Mi reseña sobre Quieto, de Márius Serra. Barcelona, Anagrama, 2010.
A modo de diario fragmentado, al amparo del dolor y de la incertidumbre, la vida de un padre con su hijo, que padece parálisis cerebral, se nos presenta como una forma de conocimiento de nuestra propia existencia donde el presentismo –sobrevivir a cada día–subyace en la arquitectura de las vivencias, en su posible interpretación y desenlaces.
El escritor Márius Serra nos relata siete años de la vida de su hijo Lluís sin abusar del patetismo como otros títulos publicados con la misma temática, sino con un lirismo sutil que agradece, pese a la crudeza que arrostra a cada instante los cuidados del Llullu, la dicha de reconocer en su hijo la intensidad emocional de las rutinas, la utilidad del relativismo de las existencias cuando Lluís, y el resto de llullus no pueden sufrir o emocionarse como nosotros.
Su existencia es otra, indefinible, irreconocible siempre, sufrida, insegura y, por consiguiente, intrépida: “Él es un espejo que refleja qué cara le ponemos los demás al dolor.
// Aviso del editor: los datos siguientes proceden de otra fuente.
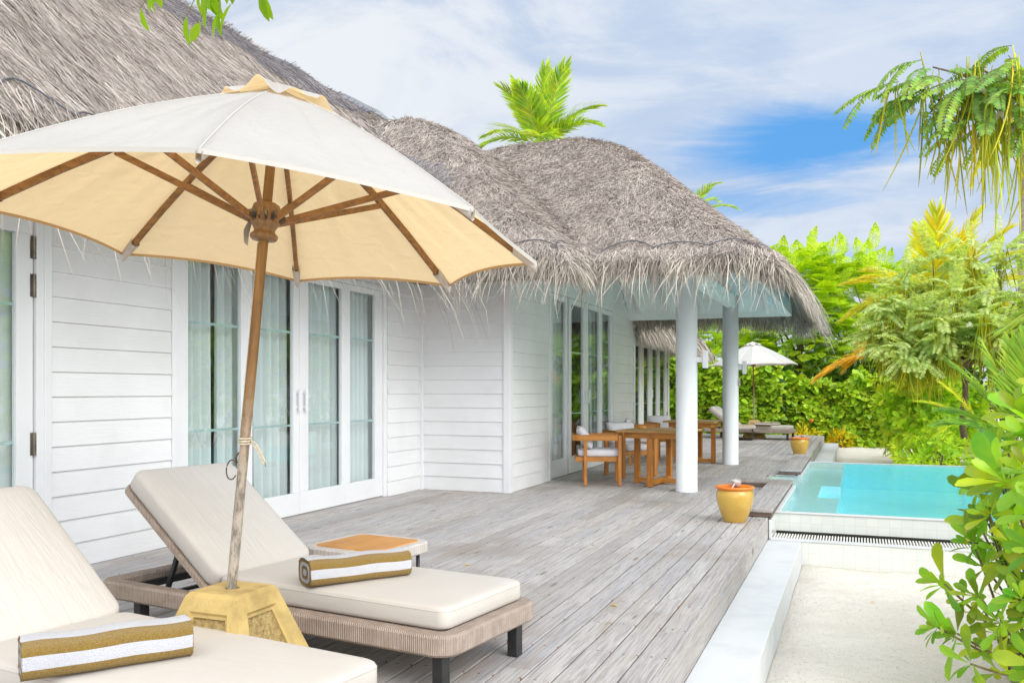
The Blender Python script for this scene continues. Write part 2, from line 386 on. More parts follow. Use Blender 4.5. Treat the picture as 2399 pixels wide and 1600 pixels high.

Hay gente que le ama y se le acerca con miedo. Otros se aferran a él, le estrujan, abrazándose a su quietud como si quisieran salvarlo de un naufragio. Incluso quien intenta mostrarse indiferente lo hace con una indiferencia forzada” (pág. 117).
La ausencia de lo que piensa y sufre inexorablemente su esposa Mercé o su otra hija Carla, salvo en algunos fogonazos a lo largo de la obra, nos induce a reflexionar que Quieto es una autobiografía del exorcismo, no de la sublimación, para revelarnos con asepsia la convivencia de Serra con su hijo, con la indeterminación y la irreversibilidad que paradójicamente definen una serie de patologías crónicas que los familiares jamás pueden racionalizar cuando la ansiedad tras la resignación, la impotencia, el maldito sentido divino de la justicia te persiguen, cuando la desesperanza sobre el futuro de su hijo lo invade todo y a todos: “No tengo conciencia de poseer un sentimiento trágico de la existencia demasiado acusado, pero desde que convivo con el Llullu cualquier detalle, por más insignificante que sea, me puede sumir en un estado catatónico que no sabría definir”. (pág. 121).
Los aforismos, imitando a Georges Perec o a Tertuliano, entre olvidar y no recordar, entre sufrir y deleitarse, sirven de epílogo a Lluís que corre en el vacío, hacia delante, siempre hacia delante, como un flujo de luz premonitoria, quizá de la fatalidad, quizá de un milagro, a través de un foliscopio realizado por el artista plástico Jordi Ribó: “Nunca podré olvidar las caricias que no recuerdo haber recibido”. Serra sabe que el autor de Quieto es Lluís, Lluís que no recuerda hablar a través de su padre, como unos inquietos ojos recién abiertos, vertidos a la oscuridad para continuar existiendo.